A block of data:
****
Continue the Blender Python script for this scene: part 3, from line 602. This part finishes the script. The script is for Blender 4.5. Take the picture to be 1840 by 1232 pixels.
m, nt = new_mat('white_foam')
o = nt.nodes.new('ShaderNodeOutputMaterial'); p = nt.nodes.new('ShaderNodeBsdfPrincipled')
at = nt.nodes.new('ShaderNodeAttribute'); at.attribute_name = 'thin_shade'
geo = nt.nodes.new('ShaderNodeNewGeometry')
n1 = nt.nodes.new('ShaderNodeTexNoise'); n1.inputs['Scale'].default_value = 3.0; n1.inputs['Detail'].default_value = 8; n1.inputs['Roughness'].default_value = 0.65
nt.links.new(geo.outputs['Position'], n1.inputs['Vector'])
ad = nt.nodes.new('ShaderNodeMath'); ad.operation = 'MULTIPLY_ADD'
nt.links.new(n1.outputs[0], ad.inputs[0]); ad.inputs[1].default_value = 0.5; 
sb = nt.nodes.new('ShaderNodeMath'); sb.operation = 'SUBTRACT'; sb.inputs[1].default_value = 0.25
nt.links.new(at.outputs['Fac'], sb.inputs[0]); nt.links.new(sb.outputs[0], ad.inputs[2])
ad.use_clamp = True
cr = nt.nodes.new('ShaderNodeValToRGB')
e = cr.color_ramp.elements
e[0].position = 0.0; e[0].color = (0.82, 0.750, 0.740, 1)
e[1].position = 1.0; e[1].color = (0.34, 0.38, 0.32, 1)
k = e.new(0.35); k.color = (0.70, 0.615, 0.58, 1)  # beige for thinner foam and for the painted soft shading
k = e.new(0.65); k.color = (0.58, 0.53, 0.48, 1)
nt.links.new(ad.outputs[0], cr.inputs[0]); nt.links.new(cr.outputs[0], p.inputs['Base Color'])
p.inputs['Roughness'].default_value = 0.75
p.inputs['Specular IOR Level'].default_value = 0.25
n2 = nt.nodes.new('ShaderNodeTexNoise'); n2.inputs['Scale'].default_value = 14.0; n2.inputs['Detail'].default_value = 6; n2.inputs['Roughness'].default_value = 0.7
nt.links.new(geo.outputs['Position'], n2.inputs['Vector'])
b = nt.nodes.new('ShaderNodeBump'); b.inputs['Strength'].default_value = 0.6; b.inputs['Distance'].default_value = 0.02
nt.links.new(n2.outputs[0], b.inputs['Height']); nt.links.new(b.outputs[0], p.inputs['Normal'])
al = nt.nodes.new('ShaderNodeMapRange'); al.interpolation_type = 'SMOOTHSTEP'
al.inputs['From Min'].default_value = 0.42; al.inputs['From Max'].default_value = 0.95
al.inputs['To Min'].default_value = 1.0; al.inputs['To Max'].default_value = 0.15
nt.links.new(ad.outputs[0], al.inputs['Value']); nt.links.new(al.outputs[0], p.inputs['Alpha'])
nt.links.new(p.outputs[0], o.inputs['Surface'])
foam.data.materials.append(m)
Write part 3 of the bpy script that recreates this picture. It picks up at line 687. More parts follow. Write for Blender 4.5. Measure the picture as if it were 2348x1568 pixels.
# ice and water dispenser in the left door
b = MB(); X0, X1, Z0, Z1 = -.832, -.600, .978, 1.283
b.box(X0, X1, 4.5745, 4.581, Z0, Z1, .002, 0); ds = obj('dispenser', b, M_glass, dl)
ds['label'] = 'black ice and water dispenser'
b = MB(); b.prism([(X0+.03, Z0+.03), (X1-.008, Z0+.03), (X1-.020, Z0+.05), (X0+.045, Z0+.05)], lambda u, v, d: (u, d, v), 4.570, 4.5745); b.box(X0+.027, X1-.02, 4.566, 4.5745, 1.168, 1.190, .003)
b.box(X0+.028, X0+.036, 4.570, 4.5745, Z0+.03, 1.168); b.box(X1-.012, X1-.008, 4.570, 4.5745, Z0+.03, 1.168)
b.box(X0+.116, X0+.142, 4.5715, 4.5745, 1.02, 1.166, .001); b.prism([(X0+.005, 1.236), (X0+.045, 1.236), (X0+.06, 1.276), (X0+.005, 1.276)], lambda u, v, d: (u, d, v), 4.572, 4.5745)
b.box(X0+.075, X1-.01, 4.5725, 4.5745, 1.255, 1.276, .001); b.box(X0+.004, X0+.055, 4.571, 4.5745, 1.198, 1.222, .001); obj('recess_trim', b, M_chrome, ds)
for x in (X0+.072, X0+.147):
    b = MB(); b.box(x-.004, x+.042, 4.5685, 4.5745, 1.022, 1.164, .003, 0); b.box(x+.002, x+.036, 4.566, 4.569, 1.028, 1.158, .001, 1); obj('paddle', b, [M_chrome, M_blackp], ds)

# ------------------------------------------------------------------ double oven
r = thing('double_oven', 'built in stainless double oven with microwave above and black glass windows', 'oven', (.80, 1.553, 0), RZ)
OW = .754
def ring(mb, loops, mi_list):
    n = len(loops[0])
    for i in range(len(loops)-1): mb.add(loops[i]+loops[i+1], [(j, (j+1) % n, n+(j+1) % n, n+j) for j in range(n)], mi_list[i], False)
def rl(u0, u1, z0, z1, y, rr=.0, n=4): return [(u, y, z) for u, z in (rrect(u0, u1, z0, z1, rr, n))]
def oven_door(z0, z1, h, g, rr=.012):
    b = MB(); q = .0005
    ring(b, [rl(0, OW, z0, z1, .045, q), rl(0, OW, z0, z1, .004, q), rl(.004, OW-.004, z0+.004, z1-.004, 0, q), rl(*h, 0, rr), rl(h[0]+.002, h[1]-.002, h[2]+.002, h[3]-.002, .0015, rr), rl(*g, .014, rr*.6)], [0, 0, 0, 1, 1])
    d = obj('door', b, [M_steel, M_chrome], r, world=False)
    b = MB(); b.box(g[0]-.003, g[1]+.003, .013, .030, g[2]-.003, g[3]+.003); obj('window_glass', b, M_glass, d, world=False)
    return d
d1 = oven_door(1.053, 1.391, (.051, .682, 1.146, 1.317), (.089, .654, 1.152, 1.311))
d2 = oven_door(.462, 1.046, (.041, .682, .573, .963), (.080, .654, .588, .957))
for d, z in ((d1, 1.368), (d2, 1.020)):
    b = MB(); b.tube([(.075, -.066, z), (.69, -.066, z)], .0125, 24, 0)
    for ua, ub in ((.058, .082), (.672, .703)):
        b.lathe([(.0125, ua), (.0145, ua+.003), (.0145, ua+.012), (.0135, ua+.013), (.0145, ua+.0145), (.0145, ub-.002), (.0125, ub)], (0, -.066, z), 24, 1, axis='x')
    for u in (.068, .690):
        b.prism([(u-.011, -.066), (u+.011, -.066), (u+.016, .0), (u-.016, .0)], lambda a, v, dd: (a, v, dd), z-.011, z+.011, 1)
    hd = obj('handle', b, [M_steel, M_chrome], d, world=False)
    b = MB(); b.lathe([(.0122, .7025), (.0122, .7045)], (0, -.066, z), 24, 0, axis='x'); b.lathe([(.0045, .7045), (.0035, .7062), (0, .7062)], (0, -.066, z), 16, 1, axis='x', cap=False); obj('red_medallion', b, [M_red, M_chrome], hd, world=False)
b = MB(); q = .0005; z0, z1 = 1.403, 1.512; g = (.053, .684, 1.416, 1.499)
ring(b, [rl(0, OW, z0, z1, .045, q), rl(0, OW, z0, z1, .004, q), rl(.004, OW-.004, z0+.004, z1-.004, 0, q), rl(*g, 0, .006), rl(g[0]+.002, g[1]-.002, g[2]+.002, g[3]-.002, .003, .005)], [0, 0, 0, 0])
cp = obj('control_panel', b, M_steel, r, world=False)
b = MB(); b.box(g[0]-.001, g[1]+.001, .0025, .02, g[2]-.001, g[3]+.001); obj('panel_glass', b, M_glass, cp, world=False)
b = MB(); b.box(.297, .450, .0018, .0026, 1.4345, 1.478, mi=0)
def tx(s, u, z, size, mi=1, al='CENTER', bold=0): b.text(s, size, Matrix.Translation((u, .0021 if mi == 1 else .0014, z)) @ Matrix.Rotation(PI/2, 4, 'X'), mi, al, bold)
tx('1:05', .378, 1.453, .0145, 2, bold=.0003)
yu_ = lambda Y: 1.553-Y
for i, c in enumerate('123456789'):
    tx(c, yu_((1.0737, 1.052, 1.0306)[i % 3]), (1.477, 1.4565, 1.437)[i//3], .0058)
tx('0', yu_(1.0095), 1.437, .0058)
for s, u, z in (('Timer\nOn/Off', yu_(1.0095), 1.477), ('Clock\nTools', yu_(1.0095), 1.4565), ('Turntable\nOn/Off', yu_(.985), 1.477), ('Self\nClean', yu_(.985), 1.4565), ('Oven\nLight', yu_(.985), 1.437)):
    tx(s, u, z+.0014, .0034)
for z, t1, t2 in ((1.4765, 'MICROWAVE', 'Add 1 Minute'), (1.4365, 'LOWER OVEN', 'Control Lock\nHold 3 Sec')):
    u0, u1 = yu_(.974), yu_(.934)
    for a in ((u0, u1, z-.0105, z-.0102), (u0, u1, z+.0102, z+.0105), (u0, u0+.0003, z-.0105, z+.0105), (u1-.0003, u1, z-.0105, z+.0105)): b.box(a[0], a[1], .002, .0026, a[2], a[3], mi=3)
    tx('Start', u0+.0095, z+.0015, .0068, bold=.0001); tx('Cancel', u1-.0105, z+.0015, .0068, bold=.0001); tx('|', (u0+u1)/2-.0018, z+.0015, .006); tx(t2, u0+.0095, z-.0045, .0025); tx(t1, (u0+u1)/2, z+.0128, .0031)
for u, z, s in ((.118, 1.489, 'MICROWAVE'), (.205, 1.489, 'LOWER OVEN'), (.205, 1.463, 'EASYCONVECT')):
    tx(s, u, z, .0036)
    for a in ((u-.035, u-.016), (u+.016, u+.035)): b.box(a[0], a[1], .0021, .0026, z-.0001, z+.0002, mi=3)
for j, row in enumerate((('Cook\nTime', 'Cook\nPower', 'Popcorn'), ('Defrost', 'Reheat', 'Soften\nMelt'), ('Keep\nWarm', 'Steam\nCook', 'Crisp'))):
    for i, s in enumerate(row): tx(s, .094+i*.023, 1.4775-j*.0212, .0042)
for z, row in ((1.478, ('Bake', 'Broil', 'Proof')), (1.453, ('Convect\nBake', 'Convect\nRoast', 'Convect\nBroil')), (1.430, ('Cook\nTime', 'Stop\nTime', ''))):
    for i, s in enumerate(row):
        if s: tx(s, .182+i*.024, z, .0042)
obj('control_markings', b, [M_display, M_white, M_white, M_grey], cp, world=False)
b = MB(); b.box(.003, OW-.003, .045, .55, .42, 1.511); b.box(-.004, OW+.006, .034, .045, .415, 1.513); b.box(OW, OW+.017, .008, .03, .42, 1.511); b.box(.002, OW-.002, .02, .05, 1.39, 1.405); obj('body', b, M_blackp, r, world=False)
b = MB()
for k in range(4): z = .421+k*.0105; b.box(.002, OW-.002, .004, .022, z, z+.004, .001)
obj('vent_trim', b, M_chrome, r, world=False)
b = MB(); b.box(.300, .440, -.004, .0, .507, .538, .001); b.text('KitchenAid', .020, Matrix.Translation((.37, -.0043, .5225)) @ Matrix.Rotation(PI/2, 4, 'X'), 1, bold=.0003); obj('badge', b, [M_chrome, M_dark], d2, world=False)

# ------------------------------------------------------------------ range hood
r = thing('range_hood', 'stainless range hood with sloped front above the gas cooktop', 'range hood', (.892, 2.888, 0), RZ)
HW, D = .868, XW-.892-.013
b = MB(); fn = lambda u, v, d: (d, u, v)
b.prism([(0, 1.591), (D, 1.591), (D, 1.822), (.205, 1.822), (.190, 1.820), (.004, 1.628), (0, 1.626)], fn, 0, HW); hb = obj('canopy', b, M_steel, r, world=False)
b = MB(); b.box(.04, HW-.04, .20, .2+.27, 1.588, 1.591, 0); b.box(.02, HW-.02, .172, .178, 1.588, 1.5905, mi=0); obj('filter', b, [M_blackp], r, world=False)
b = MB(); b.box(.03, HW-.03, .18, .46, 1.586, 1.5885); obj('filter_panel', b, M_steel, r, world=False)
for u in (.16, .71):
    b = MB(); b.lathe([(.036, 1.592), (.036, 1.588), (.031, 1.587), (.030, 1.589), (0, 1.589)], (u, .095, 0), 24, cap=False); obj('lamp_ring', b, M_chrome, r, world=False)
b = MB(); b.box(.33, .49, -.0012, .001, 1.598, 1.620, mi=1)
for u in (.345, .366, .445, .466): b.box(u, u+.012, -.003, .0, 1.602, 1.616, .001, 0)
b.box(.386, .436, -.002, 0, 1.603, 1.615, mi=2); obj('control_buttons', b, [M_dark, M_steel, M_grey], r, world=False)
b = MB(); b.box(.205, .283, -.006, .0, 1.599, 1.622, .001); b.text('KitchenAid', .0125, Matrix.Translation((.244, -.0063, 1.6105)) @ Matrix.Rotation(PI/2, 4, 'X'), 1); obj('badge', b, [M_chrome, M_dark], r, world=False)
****
▸ **Stated task**: Across the entries, how many lines contain "part"? Reply with the number only.

▸ **Written solution**: 2